Crude Oil WTI Futures for April delivery were trading at $60.95 a barrel in Asia at 10:30pm ET, down 0.07%. Brent crude futures for May delivery, traded in London, were up 0.08% at $63.88 per barrel at 11:00am Hong Kong time.
Oil prices have moved quite far from the highs of the beginning of February. WTI started February at $65.80 and Brent started at $69.65.
The Organisation of the Petroleum Exporting Countries (OPEC) has been reducing output by around 1.2 million barrels per day (bpd) since January 2017 in an attempt to ease the global oversupply and stabilize oil markets. Oil output from OPEC fell to a 10-month low in February, but continued increase in oil production in the U.S. has countered OPEC efforts.

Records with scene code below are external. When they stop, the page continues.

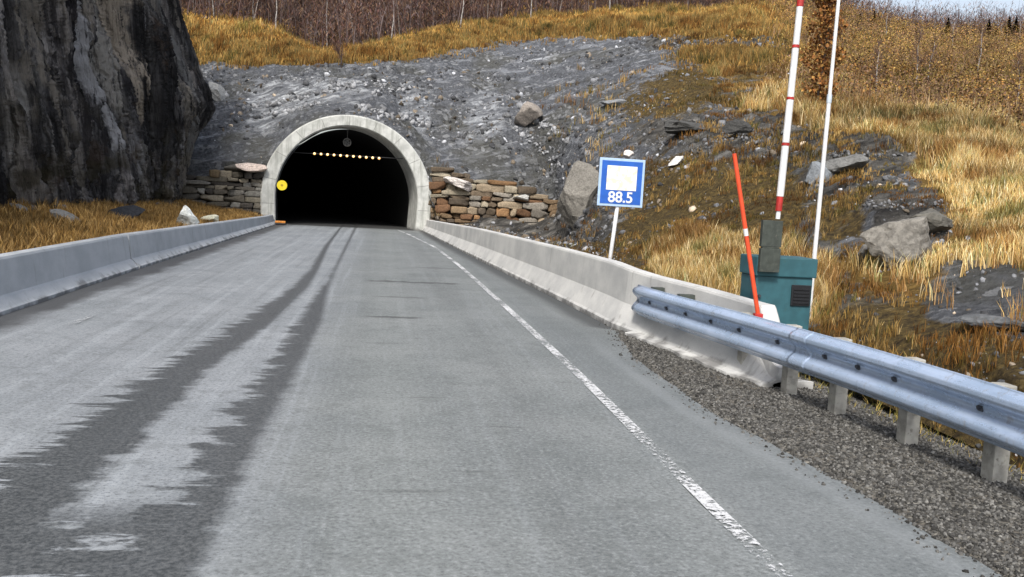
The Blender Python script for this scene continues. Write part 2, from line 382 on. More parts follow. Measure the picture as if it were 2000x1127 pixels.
# ------------------------------------------------------------------ rock templates
def rock_template(sub, cuts, seed, flat=1.0):
    rr = np.random.default_rng(seed)
    bm = bmesh.new(); bmesh.ops.create_icosphere(bm, subdivisions=sub, radius=1)
    V = np.array([v.co[:] for v in bm.verts]); Fc = np.array([[v.index for v in f.verts] for f in bm.faces]); bm.free()
    for k in range(cuts):
        n = rr.normal(size=3); n[2] *= flat; n /= np.linalg.norm(n); d = rr.uniform(.45, .82)
        s = V@n; V = np.where((s > d)[:, None], V - (s-d)[:, None]*n, V)
    return V, Fc
SMALL = [rock_template(1, 6, 100+k) for k in range(14)]
def rotm(n):
    q = rng.normal(size=(n, 4)); q /= np.linalg.norm(q, axis=1)[:, None]; w, x, y, z = q.T
    return np.stack([np.stack([1-2*(y*y+z*z), 2*(x*y-z*w), 2*(x*z+y*w)], -1), np.stack([2*(x*y+z*w), 1-2*(x*x+z*z), 2*(y*z-x*w)], -1), np.stack([2*(x*z-y*w), 2*(y*z+x*w), 1-2*(x*x+y*y)], -1)], 1)
def scatter_rocks(name, P, size, colr, mat, flat=(.6, 1.3), kind='stuff'):
    n = len(P); which = rng.integers(0, len(SMALL), n); VV = []; FF = []; CC = []; off = 0
    sc = size[:, None]*rng.uniform(flat[0], flat[1], (n, 3)); Rm = rotm(n)
    for k, (tv, tf) in enumerate(SMALL):
        idx = np.where(which == k)[0]
        if not len(idx): continue
        v = np.einsum('nij,nvj->nvi', Rm[idx], tv[None]*sc[idx][:, None, :]) + P[idx][:, None, :]
        VV.append(v.reshape(-1, 3)); FF.append((tf[None]+np.arange(len(idx))[:, None, None]*len(tv)+off).reshape(-1, 3))
        CC.append(np.repeat(colr[idx], len(tv), 0)); off += len(idx)*len(tv)
    o = np_obj(name, np.concatenate(VV), np.concatenate(FF), mat, cols=np.concatenate(CC)); tag(o, kind=kind); return o
M['stone'] = mat_col('loose_stone', .9, .25, 14)
n = 62000
yy = 3.2 + 11.5*rng.random(n)**1.4; uu = rng.random(n)
e0 = np.interp(yy, [e[0] for e in EDGE], [e[1] for e in EDGE])
xx = e0 - .03 + uu*(5.7-e0); xx = np.where(uu < .012, e0 - rng.random(n)**3*.2, xx)
zz = np.maximum(gravel_z(xx, yy, e0), np.where(xx < e0, -.003, -9))
sz = .006 + .017*rng.random(n)**2.2
g_ = .03+.15*rng.random(n)**1.7; cc = np.stack([g_*1.0, g_*.98, g_*.92], -1)*(1+.12*rng.normal(size=(n, 1)))
scatter_rocks('gravel_stones', np.stack([xx, yy, zz], -1), sz, np.clip(cc, .02, .5), M['stone'])

# ------------------------------------------------------------------ hillside control net (photo pixel + distance, or world point)
W = lambda x, y, z, k: ('w', x, y, z, k)
def far(x, a=(-80, 100), b=(-350, 150)): return [(x, a[0], a[1], 'F'), (x, b[0], b[1], 'F')]
NET = [
 [W(-45,48,5,'D'),W(-45,49,8,'D'),W(-45,50,10,'D'),W(-46,56,13,'S'),W(-48,63,16,'G'),W(-48,66,17,'G'),W(-50,72,20,'G'),W(-54,82,22,'F'),W(-62,100,28,'F'),W(-90,150,62,'F')],
 [W(-25,50,3,'D'),W(-25,51,6,'D'),W(-25,52,9,'D'),W(-26,58,12,'S'),W(-27,65,14,'G'),W(-28,67,15,'G'),W(-30,73,18,'G'),W(-34,82,18,'F'),W(-42,100,25,'F'),W(-62,150,61,'F')],
 [W(-13.5,49,1,'D'),W(-13.5,49.6,2,'D'),W(-13.5,50.5,4.0,'S'),W(-14,56,7,'S'),W(-15,63,10.5,'S'),W(-15.5,65,11.5,'G'),W(-17,71,14.8,'G'),W(-20,80,15.2,'F'),W(-25,100,22,'F'),W(-38,150,60,'F')],
 [(330,425,46,'D'),(330,412,48.0,'D'),(332,330,48.6,'S'),(345,240,54,'S'),(385,135,62,'S'),(375,118,64,'G'),(372,32,70,'G'),(372,28,80,'F'),*far(372)],
 [(420,437,46,'D'),(420,425,48.0,'D'),(420,330,48.6,'S'),(430,215,54,'S'),(430,133,61,'S'),(430,118,63,'G'),(430,36,69,'G'),(430,36,78,'F'),*far(430)],
 [(515,430,48.0,'S'),(515,400,48.4,'S'),(515,322,48.8,'S'),(520,200,55,'L'),(520,133,60.5,'S'),(520,120,62,'G'),(520,50,69,'G'),(520,56,78,'F'),*far(520)],
 [(540,340,48.6,'S'),(540,320,48.8,'S'),(540,296,49.1,'S'),(545,198,54.5,'L'),(550,132,60.2,'S'),(550,120,62,'G'),(555,68,68,'G'),(555,68,77,'F'),*far(555)],
 [(580,285,48.7,'S'),(580,268,48.9,'S'),(580,254,49.3,'S'),(590,190,54,'L'),(595,131,60,'S'),(595,122,61.5,'G'),(600,95,66,'G'),(600,86,76,'F'),*far(600)],
 [(640,250,48.9,'S'),(640,238,49.1,'S'),(640,228,49.4,'S'),(640,180,54,'L'),(640,130,59.5,'S'),(640,124,61,'G'),(645,107,64,'G'),(645,95,76,'F'),*far(640)],
 [(690,250,48.9,'S'),(690,236,49.1,'S'),(690,224,49.4,'S'),(690,178,54,'L'),(690,128,59.5,'S'),(690,122,61,'G'),(690,104,65,'G'),(690,97,76,'F'),*far(690)],
 [(750,262,48.9,'S'),(750,248,49.1,'S'),(750,236,49.4,'S'),(750,185,54,'S'),(755,127,60,'S'),(755,116,62,'G'),(765,86,68,'G'),(765,84,78,'F'),*far(760)],
 [(795,305,48.8,'S'),(795,285,49.0,'S'),(795,264,49.3,'S'),(795,210,54,'L'),(800,121,61,'S'),(800,110,63,'G'),(805,77,69,'G'),(805,75,79,'F'),*far(820)],
 [(825,345,48.6,'S'),(825,325,48.8,'S'),(825,300,49.2,'S'),(825,218,54,'L'),(840,114,62,'S'),(840,103,65,'G'),(845,69,71,'G'),(845,67,81,'F'),*far(850)],
 [(860,448,45,'D'),(860,436,48.5,'D'),(860,322,49.2,'S'),(860,228,54,'S'),(880,108,64,'S'),(880,98,67,'G'),(880,62,72,'G'),(880,60,82,'F'),*far(880)],
 [W(3.5,26,.35,'D'),(950,452,46.5,'R'),(950,352,49.2,'S'),(950,245,53,'L'),(960,95,66,'S'),(960,85,69,'G'),(960,50,75,'G'),(960,48,84,'F'),*far(960)],
 [W(4.1,18,.5,'D'),(1045,466,46,'R'),(1045,392,49.4,'R'),(1035,245,53,'R'),(1060,86,68,'S'),(1060,76,71,'G'),(1060,36,77,'G'),(1060,34,86,'F'),*far(1060)],
 [W(4.2,16,.5,'D'),(1088,470,44,'R'),(1085,408,48,'R'),(1090,250,50,'R'),(1100,84,67,'S'),(1100,72,70,'G'),(1100,32,76,'G'),(1100,30,86,'F'),*far(1100)],
 [W(4.4,14.8,.5,'D'),(1200,480,24,'D'),(1200,395,32,'D'),(1200,270,43,'S'),(1200,82,64,'S'),(1200,68,67,'G'),(1200,24,74,'G'),(1200,22,85,'F'),*far(1200)],
 [W(4.6,13,.45,'G'),(1300,510,18.5,'G'),(1300,410,26,'D'),(1300,260,37,'R'),(1300,88,60,'S'),(1300,76,64,'G'),(1300,20,72,'G'),(1300,18,85,'F'),*far(1300,(-50,98))],
 [W(4.9,12,.4,'G'),(1400,518,16,'G'),(1400,430,21,'D'),(1400,270,33,'R'),(1400,180,43,'G'),(1420,78,58,'G'),(1400,18,70,'G'),(1400,16,83,'F'),*far(1400,(-35,98),(-200,150))],
 [W(5.1,10.9,.3,'G'),(1500,530,14.5,'G'),(1500,440,18.5,'D'),(1500,290,29,'R'),(1500,190,41,'G'),(1500,95,54,'G'),(1500,18,66,'G'),(1500,12,78,'B'),(1510,-20,95,'F'),(1530,-90,140,'F')],
 [W(5.2,10,.15,'D'),(1600,560,13,'G'),(1600,460,16.5,'R'),(1600,290,26,'R'),(1600,238,32,'G'),(1600,205,42,'B'),(1600,100,58,'B'),(1610,62,75,'B'),(1620,32,90,'B'),(1640,42,130,'F')],
 [W(5.3,9.0,0,'D'),(1700,640,10.6,'D'),(1700,520,13.5,'G'),(1700,400,17,'R'),(1700,300,23,'R'),(1700,240,29,'G'),(1700,215,40,'B'),(1700,100,60,'B'),(1700,55,85,'B'),(1700,75,120,'F')],
 [W(5.35,7.9,-.05,'D'),(1800,672,9.4,'D'),(1800,530,12.6,'G'),(1800,400,16.5,'R'),(1800,300,22,'G'),(1800,236,29,'G'),(1800,212,40,'B'),(1800,128,62,'B'),(1800,73,85,'B'),(1800,90,120,'F')],
 [W(5.4,6.9,-.1,'D'),(1900,700,8.4,'D'),(1900,580,10.6,'S'),(1900,440,15,'G'),(1900,320,20,'G'),(1900,250,27,'G'),(1900,220,40,'B'),(1900,134,62,'B'),(1900,78,85,'B'),(1900,95,120,'F')],
 [W(5.5,6,-.15,'D'),(2000,745,7.4,'D'),(2000,610,9.6,'S'),(2000,470,13,'G'),(2000,350,18,'G'),(2000,290,25,'G'),(2000,250,38,'B'),(2000,140,60,'B'),(2000,78,84,'B'),(2000,95,120,'F')],
 [W(5.6,4.6,-.2,'D'),(2150,830,6.3,'D'),(2150,660,8.5,'G'),(2150,510,12,'G'),(2150,390,17,'G'),(2150,310,24,'G'),(2150,260,37,'B'),(2150,130,58,'B'),(2150,76,84,'B'),(2150,95,120,'F')],
 [W(5.7,2.8,-.3,'D'),W(6.8,4,-.1,'G'),W(8.5,6,.6,'G'),W(12,8,1.6,'G'),W(17,13,3.5,'G'),W(22,18,5,'G'),W(34,30,8,'B'),W(50,45,14,'B'),W(72,62,21,'B'),W(95,85,20,'F')],
 [W(5.8,-4,-.3,'D'),W(7,-4,-.1,'G'),W(9,-3,.6,'G'),W(13,-2,1.6,'G'),W(19,0,3.5,'G'),W(25,0,5,'G'),W(38,2,8,'B'),W(55,5,14,'B'),W(80,8,21,'B'),W(110,10,20,'F')],
]
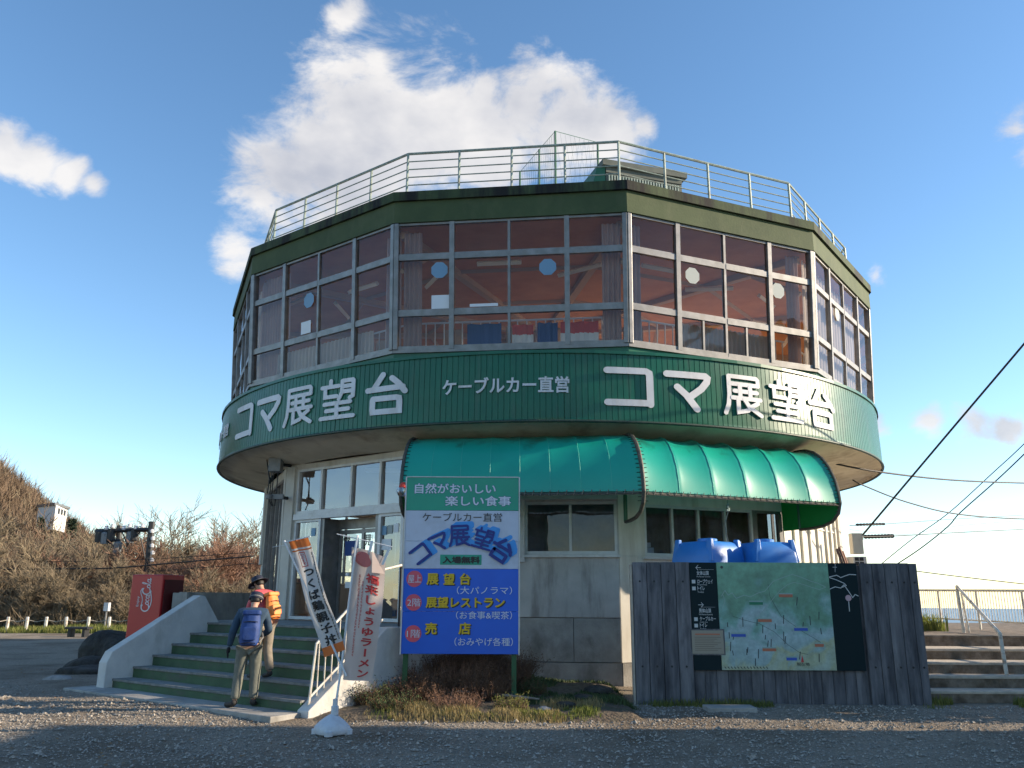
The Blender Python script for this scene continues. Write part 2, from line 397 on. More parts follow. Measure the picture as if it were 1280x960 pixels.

U.S. crude inventories increased by 3 million barrels last week, surpassing analyst expectations for a build of 2.1 million barrels, according to the Energy Information Administration (EIA). Gasoline stocks also rose by 2.5 million barrels compared with expectations for a 190,000-barrel drop.
Since mid-2016, U.S production has increased more than 20%, exceeding 10 million bpd. At this rate of increase, the U.S. is set to overtake Russia as the world’s largest oil producer by 2019.
Soaring oil production in the U.S. has simply filled the gap in supply created by OPEC, putting a lid on prices.
Although stocks at the key oil storage facility in Cushing, Oklahoma, has dropped below 30 million barrels for the first time since late 2014, the overall increase in U.S. oil stocks has overshadowed the effects of the destocking at Cushing.
Despite the lid on oil prices, oil markets remain well supported by soaring demand from Asia, particularly China.